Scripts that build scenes
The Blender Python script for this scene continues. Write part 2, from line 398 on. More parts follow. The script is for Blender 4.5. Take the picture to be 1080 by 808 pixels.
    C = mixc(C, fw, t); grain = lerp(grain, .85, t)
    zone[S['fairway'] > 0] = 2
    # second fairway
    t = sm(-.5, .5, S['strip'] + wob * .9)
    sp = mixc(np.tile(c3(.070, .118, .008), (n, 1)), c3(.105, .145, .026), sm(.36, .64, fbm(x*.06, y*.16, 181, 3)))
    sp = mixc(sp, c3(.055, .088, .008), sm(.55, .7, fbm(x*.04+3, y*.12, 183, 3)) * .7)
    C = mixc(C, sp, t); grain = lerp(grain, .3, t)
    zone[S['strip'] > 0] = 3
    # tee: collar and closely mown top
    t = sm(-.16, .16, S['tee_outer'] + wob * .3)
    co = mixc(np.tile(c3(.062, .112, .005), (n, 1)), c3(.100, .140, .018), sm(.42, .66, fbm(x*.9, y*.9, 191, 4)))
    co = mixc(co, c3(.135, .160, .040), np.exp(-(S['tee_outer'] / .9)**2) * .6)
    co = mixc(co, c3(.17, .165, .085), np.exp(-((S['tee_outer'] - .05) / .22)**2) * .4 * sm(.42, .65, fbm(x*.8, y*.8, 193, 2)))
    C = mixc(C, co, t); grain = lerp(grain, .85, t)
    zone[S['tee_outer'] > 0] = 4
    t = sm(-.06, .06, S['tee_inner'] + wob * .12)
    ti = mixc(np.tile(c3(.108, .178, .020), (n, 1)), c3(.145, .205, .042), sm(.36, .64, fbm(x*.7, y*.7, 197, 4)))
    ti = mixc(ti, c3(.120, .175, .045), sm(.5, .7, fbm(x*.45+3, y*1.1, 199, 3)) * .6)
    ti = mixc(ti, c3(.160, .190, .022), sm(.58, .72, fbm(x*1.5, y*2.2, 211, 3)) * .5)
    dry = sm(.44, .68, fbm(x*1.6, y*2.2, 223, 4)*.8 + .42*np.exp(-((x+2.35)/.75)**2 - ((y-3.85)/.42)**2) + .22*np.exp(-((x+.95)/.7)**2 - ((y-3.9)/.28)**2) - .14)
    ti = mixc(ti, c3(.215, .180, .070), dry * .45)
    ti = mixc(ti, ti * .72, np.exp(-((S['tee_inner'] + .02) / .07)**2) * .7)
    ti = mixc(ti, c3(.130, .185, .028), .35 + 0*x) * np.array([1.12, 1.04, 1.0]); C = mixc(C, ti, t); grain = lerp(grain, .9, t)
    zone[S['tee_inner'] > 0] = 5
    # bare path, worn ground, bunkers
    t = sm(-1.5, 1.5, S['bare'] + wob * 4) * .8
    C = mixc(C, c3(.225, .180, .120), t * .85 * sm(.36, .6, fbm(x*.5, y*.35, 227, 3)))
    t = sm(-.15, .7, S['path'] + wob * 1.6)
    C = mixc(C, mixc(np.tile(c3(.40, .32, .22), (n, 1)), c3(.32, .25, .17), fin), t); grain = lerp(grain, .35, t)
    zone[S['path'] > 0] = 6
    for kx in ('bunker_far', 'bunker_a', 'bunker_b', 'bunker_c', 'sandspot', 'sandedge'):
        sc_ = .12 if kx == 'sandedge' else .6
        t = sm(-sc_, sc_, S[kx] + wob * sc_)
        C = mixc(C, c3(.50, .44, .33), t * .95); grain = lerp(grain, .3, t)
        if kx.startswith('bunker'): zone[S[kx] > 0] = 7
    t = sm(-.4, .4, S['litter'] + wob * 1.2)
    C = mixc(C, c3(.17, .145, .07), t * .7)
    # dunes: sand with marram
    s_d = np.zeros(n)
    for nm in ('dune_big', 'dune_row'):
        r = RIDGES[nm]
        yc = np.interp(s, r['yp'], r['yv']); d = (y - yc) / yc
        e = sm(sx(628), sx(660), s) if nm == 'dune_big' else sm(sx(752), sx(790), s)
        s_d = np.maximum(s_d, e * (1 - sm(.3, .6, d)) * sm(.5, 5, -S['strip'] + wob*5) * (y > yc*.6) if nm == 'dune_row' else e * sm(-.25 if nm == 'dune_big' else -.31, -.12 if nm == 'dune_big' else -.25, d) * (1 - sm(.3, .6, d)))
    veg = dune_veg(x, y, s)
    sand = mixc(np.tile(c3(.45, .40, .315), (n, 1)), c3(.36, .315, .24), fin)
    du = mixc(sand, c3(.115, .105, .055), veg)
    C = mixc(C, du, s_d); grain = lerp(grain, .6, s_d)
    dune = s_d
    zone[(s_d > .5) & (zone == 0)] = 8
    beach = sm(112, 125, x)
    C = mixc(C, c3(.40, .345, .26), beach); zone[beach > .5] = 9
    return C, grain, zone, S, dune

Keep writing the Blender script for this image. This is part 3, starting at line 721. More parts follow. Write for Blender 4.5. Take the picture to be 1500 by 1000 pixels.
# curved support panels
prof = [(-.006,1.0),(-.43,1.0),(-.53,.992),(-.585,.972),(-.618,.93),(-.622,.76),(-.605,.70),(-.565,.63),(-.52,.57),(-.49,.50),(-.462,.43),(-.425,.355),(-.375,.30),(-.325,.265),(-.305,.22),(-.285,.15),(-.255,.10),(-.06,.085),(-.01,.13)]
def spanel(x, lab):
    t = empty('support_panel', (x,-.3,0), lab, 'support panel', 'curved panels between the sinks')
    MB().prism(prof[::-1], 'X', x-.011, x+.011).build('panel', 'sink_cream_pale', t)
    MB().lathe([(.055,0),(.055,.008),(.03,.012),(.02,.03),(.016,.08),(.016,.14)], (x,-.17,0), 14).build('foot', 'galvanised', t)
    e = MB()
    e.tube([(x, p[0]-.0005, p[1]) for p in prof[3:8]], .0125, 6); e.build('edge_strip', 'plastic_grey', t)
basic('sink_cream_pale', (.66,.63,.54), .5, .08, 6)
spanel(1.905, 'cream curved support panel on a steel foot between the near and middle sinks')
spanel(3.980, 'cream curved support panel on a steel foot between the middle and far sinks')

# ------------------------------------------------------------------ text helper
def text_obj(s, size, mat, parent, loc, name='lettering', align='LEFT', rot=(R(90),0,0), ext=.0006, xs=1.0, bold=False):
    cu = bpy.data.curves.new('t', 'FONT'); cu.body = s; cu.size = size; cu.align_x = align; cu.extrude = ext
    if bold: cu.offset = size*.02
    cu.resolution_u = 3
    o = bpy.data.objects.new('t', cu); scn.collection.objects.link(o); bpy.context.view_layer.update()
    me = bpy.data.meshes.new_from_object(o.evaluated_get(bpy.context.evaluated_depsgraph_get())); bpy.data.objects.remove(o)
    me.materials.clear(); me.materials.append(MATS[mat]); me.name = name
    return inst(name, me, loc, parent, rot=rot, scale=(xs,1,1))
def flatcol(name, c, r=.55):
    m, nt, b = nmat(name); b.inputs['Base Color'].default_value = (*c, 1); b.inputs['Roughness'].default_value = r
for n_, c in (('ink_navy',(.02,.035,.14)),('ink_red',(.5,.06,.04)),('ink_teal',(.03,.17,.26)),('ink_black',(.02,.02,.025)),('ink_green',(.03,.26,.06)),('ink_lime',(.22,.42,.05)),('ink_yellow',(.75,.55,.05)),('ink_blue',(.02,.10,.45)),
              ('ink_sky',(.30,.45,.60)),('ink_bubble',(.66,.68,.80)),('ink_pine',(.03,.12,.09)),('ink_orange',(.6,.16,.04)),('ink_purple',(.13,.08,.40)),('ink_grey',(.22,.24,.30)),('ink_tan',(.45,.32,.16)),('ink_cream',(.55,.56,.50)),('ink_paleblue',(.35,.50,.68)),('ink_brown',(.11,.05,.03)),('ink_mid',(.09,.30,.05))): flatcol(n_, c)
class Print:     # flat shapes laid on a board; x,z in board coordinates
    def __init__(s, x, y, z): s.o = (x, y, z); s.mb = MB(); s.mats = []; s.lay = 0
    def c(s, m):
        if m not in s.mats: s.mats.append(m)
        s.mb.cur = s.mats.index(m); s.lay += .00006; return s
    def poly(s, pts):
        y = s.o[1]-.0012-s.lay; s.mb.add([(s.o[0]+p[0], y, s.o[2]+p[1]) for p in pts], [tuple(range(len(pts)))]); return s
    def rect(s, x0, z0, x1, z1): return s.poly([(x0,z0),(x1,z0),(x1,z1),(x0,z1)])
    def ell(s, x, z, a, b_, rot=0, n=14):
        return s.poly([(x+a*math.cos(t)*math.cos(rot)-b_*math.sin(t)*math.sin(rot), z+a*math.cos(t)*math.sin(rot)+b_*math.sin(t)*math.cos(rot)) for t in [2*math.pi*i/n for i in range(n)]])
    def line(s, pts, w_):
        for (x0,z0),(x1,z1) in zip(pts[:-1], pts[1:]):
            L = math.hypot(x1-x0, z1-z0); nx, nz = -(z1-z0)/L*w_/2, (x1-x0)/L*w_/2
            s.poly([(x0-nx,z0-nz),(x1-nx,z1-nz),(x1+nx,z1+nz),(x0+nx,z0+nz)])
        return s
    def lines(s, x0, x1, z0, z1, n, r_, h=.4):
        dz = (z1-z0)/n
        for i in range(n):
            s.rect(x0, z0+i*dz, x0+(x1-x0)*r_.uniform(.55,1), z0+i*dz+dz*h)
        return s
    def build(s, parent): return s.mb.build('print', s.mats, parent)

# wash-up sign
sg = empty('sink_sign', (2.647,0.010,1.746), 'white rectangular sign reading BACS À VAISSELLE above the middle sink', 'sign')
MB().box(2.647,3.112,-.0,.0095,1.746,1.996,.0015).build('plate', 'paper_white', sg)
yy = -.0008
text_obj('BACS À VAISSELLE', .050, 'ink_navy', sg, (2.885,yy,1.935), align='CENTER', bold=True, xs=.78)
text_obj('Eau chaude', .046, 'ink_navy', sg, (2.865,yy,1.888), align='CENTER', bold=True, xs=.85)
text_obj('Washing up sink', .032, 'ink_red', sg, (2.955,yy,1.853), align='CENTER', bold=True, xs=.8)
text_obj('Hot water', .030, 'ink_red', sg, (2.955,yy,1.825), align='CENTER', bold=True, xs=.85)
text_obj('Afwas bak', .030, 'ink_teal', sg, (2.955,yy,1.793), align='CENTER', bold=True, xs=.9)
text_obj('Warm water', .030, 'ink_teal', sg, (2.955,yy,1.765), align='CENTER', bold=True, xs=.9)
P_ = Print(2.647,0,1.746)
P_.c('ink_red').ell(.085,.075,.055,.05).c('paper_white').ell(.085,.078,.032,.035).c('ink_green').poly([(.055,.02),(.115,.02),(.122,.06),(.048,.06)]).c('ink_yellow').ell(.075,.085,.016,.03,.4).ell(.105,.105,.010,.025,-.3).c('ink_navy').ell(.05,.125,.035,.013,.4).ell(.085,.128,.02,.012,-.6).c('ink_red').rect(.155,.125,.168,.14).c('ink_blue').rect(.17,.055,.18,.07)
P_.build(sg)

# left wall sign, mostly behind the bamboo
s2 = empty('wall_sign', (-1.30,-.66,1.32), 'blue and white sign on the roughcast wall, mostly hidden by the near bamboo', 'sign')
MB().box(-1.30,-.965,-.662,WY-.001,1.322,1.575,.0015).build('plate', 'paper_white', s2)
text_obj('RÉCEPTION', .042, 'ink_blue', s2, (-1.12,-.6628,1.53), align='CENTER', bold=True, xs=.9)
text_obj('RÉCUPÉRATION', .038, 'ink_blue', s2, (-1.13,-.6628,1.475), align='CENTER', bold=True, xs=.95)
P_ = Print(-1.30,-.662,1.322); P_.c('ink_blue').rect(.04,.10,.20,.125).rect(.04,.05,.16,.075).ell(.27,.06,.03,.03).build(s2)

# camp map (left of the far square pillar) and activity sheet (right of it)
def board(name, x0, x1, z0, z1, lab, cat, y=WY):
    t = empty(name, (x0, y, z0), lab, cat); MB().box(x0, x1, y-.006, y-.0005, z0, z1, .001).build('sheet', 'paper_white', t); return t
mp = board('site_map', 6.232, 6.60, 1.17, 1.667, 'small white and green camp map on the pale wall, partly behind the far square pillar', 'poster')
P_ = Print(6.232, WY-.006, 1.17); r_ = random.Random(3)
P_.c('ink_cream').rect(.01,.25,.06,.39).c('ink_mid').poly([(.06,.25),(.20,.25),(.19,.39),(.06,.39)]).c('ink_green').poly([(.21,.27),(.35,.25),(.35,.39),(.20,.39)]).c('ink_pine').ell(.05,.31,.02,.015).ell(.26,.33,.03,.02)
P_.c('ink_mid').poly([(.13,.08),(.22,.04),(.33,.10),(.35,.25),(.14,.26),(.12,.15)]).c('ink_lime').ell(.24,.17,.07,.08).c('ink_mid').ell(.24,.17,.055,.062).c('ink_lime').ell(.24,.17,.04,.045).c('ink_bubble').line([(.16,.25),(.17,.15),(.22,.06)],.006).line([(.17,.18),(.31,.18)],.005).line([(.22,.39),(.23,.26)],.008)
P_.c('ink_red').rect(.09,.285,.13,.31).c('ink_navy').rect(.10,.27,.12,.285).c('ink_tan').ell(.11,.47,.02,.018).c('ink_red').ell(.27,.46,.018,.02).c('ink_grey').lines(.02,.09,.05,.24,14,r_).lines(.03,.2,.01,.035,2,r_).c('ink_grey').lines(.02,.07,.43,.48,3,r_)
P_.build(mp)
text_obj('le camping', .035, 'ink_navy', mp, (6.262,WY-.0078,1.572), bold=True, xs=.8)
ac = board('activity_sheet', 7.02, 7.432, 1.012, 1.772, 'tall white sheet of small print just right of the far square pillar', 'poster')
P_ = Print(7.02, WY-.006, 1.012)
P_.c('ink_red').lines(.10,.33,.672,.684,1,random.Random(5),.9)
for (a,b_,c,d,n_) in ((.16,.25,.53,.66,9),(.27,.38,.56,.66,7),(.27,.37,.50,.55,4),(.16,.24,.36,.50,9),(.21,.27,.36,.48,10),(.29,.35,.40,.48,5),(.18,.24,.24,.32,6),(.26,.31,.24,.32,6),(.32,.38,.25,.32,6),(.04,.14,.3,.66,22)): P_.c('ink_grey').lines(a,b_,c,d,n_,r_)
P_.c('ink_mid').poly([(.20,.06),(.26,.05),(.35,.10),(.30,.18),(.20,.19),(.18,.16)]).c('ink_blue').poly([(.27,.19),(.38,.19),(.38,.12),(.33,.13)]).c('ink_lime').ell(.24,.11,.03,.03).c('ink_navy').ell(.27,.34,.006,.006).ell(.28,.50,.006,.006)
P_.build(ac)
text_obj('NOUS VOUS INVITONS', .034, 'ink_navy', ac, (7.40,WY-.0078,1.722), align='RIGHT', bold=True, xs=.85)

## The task
Give back, word for word, each line from the one containing "Keep writing the" down to the one containing "spanel(3.980, 'cream curved", including those two lines.

## Expected answer
Keep writing the Blender script for this image. This is part 3, starting at line 721. More parts follow. Write for Blender 4.5. Take the picture to be 1500 by 1000 pixels.
# curved support panels
prof = [(-.006,1.0),(-.43,1.0),(-.53,.992),(-.585,.972),(-.618,.93),(-.622,.76),(-.605,.70),(-.565,.63),(-.52,.57),(-.49,.50),(-.462,.43),(-.425,.355),(-.375,.30),(-.325,.265),(-.305,.22),(-.285,.15),(-.255,.10),(-.06,.085),(-.01,.13)]
def spanel(x, lab):
    t = empty('support_panel', (x,-.3,0), lab, 'support panel', 'curved panels between the sinks')
    MB().prism(prof[::-1], 'X', x-.011, x+.011).build('panel', 'sink_cream_pale', t)
    MB().lathe([(.055,0),(.055,.008),(.03,.012),(.02,.03),(.016,.08),(.016,.14)], (x,-.17,0), 14).build('foot', 'galvanised', t)
    e = MB()
    e.tube([(x, p[0]-.0005, p[1]) for p in prof[3:8]], .0125, 6); e.build('edge_strip', 'plastic_grey', t)
basic('sink_cream_pale', (.66,.63,.54), .5, .08, 6)
spanel(1.905, 'cream curved support panel on a steel foot between the near and middle sinks')
spanel(3.980, 'cream curved support panel on a steel foot between the middle and far sinks')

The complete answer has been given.